[Scripts that build scenes]
_ _ _ _ _
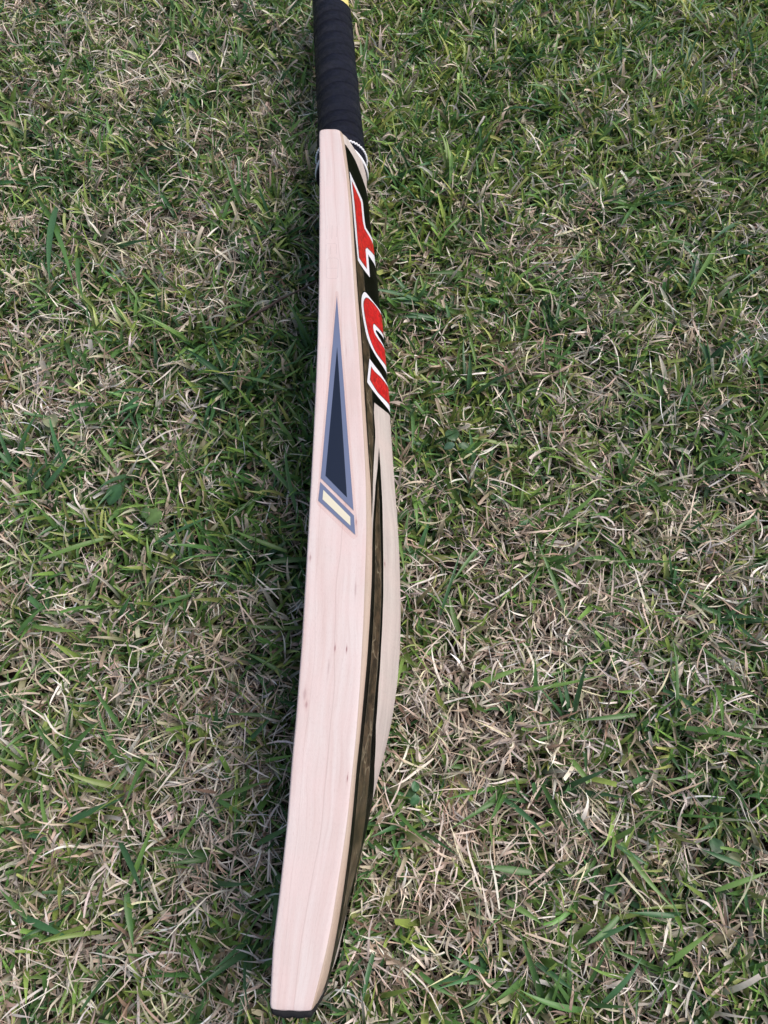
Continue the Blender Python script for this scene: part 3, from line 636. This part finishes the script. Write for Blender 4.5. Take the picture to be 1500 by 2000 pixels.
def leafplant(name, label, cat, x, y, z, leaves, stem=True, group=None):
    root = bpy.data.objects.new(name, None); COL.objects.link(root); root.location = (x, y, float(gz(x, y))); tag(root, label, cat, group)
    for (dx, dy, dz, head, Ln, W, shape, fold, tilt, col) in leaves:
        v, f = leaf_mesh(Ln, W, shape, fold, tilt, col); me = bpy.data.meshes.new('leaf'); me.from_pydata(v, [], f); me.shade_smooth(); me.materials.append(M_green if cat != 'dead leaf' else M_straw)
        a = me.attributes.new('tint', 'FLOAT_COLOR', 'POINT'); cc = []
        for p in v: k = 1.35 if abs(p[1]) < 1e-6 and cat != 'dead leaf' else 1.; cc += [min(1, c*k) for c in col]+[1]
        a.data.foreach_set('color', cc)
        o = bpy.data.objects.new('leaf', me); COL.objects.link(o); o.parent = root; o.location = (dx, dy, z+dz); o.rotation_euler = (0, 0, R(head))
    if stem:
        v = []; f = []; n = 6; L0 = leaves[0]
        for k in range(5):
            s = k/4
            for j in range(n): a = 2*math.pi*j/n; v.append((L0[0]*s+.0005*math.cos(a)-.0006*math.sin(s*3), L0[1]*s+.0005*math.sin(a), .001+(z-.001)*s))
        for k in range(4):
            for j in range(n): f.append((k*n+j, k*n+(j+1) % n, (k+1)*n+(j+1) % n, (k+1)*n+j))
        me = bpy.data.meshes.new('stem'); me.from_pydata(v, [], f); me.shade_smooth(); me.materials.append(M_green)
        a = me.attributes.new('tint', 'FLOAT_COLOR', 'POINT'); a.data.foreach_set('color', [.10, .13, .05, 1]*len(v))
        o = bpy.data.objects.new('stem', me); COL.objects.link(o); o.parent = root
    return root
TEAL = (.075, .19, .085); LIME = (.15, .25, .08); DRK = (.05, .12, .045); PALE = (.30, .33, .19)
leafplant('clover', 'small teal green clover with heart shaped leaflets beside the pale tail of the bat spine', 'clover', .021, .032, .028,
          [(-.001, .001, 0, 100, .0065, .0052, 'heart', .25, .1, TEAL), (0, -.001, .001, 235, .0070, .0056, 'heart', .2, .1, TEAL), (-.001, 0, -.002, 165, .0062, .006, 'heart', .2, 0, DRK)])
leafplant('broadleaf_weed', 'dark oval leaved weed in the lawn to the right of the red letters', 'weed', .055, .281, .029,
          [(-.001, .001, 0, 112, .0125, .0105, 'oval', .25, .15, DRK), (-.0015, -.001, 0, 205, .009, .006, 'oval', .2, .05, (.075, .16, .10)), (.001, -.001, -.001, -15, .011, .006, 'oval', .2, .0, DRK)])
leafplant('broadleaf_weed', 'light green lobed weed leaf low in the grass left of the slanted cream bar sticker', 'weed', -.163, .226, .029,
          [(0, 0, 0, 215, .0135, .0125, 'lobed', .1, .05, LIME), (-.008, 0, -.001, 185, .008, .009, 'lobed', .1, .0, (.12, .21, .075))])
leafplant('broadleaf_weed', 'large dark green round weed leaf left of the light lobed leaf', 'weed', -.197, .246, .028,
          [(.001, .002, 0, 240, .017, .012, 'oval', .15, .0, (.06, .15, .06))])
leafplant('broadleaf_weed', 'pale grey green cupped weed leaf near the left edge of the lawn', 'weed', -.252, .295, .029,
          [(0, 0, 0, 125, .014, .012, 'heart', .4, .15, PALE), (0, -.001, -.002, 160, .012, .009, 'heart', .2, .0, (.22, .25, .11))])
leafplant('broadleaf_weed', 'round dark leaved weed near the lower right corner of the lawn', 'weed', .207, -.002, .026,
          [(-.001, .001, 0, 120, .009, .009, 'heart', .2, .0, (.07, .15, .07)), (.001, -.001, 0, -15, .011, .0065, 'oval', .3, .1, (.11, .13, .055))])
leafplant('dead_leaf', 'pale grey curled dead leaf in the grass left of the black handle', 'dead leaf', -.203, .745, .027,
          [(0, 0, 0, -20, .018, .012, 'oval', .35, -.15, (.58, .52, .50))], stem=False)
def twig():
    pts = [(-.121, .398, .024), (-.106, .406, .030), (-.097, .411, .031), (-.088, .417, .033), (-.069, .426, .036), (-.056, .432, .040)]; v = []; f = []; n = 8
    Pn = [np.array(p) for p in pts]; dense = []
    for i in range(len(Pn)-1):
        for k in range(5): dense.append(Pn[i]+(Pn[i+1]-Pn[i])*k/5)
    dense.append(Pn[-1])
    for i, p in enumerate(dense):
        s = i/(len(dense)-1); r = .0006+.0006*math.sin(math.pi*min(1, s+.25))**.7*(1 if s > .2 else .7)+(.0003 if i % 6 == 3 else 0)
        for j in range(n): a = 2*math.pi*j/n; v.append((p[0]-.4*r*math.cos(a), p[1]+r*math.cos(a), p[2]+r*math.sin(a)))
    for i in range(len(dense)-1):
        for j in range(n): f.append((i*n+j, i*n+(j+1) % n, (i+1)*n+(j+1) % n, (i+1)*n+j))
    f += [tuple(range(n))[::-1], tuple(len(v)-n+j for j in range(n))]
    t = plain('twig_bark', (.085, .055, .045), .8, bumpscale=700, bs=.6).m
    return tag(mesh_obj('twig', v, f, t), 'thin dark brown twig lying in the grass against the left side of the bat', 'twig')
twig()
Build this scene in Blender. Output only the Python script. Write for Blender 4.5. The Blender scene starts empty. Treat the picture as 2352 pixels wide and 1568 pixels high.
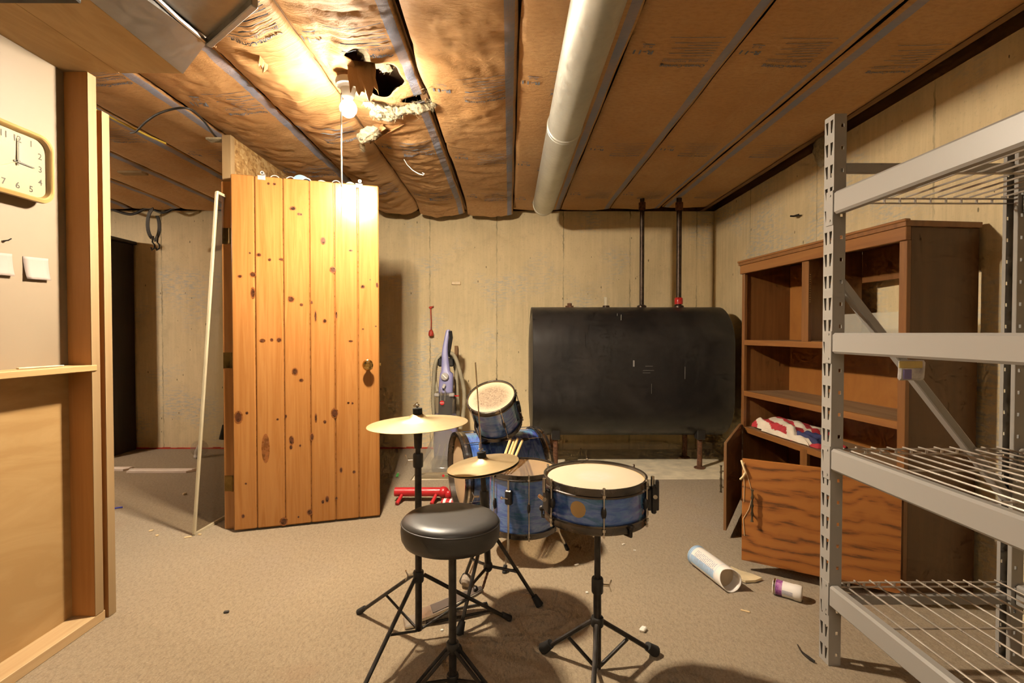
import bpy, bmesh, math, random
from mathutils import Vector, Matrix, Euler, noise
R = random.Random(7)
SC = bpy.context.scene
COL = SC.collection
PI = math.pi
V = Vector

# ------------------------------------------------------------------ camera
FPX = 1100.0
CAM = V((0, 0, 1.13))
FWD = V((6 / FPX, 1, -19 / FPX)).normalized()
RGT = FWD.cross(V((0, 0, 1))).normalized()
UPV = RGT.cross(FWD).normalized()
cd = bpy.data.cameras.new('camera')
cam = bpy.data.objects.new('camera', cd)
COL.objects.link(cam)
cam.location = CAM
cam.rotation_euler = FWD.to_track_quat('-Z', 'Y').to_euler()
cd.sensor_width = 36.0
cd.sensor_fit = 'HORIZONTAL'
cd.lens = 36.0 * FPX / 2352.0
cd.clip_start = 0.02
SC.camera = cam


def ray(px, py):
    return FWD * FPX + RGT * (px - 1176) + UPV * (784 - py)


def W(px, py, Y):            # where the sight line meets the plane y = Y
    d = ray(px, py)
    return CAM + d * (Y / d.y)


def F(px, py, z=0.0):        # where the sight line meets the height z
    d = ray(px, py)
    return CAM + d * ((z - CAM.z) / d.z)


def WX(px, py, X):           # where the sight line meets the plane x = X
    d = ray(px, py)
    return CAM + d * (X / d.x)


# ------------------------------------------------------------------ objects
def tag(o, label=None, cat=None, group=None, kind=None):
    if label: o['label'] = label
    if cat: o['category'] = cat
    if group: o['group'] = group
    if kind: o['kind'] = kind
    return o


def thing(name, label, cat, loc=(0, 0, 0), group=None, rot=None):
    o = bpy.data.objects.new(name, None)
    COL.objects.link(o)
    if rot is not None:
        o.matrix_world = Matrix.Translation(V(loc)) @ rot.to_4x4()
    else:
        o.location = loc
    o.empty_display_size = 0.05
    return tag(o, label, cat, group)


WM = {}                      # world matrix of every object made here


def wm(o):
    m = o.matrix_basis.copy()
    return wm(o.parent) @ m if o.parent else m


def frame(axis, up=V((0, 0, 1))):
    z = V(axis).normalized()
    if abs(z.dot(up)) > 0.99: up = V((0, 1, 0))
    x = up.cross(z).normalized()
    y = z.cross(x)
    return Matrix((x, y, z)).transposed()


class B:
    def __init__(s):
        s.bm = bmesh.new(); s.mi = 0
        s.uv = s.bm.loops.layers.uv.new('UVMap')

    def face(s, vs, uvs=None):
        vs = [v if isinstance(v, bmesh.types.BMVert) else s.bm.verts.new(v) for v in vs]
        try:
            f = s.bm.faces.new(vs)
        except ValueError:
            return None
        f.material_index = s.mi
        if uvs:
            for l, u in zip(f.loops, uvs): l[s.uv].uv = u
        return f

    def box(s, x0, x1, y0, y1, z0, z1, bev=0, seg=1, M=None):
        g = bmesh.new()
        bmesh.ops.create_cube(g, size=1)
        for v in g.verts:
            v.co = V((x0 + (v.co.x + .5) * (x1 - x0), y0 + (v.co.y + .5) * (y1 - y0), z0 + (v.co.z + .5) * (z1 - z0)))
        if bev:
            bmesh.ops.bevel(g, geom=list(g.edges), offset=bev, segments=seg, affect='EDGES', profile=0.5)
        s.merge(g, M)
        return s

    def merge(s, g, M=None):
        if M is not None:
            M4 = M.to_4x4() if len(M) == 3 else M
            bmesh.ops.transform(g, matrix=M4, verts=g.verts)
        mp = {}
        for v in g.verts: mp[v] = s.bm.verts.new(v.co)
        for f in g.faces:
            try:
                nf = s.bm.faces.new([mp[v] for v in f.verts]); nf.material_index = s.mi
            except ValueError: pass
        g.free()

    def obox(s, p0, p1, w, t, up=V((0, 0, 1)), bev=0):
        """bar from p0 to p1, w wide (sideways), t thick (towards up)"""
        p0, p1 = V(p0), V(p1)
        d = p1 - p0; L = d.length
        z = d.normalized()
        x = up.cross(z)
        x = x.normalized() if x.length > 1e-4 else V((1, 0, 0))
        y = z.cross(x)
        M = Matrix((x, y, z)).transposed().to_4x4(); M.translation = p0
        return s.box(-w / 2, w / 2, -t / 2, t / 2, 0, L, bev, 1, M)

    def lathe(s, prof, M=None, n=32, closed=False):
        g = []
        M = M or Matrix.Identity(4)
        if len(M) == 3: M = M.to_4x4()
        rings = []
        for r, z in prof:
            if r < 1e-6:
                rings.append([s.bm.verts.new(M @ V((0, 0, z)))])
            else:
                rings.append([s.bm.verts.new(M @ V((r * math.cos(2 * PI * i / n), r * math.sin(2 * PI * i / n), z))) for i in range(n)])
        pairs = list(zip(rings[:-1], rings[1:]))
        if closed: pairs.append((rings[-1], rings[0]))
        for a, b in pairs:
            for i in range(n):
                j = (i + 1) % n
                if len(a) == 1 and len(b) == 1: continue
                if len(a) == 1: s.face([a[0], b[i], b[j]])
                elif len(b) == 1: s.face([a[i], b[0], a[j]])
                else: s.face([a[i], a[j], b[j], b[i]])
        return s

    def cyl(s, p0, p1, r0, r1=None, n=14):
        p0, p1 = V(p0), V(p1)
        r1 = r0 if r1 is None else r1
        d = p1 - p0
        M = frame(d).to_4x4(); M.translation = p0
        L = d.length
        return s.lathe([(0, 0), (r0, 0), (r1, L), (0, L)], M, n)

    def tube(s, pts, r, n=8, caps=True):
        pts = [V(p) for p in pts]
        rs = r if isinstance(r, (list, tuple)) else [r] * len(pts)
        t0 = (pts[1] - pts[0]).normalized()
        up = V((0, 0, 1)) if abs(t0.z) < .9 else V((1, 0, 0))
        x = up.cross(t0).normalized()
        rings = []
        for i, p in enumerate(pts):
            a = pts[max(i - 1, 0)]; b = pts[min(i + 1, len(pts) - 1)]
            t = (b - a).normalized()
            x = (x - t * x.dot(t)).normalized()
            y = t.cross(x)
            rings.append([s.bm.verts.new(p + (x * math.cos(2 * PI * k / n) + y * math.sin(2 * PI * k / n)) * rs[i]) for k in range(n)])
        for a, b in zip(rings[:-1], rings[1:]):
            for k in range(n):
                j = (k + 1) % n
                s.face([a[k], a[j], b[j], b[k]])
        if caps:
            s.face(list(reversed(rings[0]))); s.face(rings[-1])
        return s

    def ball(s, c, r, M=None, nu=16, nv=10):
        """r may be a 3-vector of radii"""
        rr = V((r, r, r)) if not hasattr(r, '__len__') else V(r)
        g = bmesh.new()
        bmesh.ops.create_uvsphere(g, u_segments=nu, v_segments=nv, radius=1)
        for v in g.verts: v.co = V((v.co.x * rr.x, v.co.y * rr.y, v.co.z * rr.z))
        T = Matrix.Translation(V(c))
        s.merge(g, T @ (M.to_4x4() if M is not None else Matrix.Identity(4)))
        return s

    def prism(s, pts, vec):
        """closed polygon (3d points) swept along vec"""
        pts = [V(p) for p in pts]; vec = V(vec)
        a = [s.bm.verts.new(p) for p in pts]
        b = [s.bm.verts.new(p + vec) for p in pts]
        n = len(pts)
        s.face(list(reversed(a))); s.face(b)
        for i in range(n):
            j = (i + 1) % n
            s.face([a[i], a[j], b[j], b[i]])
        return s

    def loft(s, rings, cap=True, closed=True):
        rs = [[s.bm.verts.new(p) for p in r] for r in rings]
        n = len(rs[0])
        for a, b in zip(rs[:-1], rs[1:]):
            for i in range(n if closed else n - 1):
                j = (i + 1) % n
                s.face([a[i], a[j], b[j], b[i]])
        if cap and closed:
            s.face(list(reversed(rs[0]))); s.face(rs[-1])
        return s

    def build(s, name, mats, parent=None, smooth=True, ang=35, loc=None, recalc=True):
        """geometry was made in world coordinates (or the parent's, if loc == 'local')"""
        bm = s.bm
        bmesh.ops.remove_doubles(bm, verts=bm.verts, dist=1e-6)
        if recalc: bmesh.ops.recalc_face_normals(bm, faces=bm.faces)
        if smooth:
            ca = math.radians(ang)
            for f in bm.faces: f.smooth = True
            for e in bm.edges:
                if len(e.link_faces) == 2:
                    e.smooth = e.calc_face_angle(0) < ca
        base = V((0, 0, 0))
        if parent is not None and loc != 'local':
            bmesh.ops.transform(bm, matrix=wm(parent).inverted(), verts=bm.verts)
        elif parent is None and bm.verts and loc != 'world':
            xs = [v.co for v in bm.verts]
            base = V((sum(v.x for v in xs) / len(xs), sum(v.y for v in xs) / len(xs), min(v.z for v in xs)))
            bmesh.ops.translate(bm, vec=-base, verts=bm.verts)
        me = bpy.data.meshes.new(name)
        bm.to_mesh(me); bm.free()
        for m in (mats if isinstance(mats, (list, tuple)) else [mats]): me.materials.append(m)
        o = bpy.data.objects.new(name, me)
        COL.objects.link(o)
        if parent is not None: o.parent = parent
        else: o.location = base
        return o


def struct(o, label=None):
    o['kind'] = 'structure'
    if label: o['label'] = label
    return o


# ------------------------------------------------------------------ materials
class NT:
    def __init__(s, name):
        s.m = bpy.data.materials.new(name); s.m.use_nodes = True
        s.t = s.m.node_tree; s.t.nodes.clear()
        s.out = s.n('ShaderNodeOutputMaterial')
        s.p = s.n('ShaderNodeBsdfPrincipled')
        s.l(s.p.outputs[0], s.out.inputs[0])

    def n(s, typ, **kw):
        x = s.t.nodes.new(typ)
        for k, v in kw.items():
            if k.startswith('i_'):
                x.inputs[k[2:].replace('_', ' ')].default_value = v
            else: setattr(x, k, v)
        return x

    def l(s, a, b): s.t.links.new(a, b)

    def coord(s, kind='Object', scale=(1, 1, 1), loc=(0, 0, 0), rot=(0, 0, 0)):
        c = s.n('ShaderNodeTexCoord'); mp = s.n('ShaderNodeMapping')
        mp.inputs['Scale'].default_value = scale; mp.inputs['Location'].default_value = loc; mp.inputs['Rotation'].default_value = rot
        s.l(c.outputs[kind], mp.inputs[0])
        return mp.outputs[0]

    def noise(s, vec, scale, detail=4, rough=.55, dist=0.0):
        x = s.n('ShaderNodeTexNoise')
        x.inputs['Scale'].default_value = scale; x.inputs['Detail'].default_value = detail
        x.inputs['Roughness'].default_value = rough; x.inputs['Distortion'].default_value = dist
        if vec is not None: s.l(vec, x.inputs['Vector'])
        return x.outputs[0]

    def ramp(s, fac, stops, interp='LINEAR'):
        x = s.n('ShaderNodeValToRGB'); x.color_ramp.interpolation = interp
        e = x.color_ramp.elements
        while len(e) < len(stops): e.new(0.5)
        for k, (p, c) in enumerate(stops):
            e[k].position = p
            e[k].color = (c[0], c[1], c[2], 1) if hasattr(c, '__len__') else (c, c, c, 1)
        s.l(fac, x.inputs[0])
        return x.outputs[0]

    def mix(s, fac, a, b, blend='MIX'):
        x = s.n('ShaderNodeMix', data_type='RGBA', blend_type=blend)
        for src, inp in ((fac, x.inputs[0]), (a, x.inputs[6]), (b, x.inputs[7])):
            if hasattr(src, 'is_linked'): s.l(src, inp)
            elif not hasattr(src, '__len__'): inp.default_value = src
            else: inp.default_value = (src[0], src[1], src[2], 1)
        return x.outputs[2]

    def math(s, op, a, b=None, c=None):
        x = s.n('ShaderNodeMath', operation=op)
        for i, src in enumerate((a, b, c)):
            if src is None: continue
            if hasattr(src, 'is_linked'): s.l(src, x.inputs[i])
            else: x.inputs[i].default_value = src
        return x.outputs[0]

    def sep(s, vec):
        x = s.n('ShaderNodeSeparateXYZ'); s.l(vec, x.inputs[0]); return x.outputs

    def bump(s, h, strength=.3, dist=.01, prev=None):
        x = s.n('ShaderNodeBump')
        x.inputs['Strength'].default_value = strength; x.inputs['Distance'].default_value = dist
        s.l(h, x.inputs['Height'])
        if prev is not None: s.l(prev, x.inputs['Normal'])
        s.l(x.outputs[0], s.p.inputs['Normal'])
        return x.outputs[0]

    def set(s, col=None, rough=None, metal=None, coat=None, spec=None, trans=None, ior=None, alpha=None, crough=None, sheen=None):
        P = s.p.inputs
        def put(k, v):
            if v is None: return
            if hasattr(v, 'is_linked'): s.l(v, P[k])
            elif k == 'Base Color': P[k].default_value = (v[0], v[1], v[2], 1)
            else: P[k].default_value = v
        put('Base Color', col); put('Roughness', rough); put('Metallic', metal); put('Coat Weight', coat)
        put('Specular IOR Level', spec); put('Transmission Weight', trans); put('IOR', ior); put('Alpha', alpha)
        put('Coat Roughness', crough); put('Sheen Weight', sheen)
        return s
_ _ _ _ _
§ **THE EXERCISE**: Exactly and only the lines from the line with "Build this scene" to the line with "return CAM + d * ((z - CAM.z) / d.z)", both ends included, should be echoed. Do not carry over the pictures.

§ **ANSWER TO THE PROBLEM**:
Build this scene in Blender. Output only the Python script. Write for Blender 4.5. The Blender scene starts empty. Treat the picture as 2352 pixels wide and 1568 pixels high.
import bpy, bmesh, math, random
from mathutils import Vector, Matrix, Euler, noise
R = random.Random(7)
SC = bpy.context.scene
COL = SC.collection
PI = math.pi
V = Vector

# ------------------------------------------------------------------ camera
FPX = 1100.0
CAM = V((0, 0, 1.13))
FWD = V((6 / FPX, 1, -19 / FPX)).normalized()
RGT = FWD.cross(V((0, 0, 1))).normalized()
UPV = RGT.cross(FWD).normalized()
cd = bpy.data.cameras.new('camera')
cam = bpy.data.objects.new('camera', cd)
COL.objects.link(cam)
cam.location = CAM
cam.rotation_euler = FWD.to_track_quat('-Z', 'Y').to_euler()
cd.sensor_width = 36.0
cd.sensor_fit = 'HORIZONTAL'
cd.lens = 36.0 * FPX / 2352.0
cd.clip_start = 0.02
SC.camera = cam


def ray(px, py):
    return FWD * FPX + RGT * (px - 1176) + UPV * (784 - py)


def W(px, py, Y):            # where the sight line meets the plane y = Y
    d = ray(px, py)
    return CAM + d * (Y / d.y)


def F(px, py, z=0.0):        # where the sight line meets the height z
    d = ray(px, py)
    return CAM + d * ((z - CAM.z) / d.z)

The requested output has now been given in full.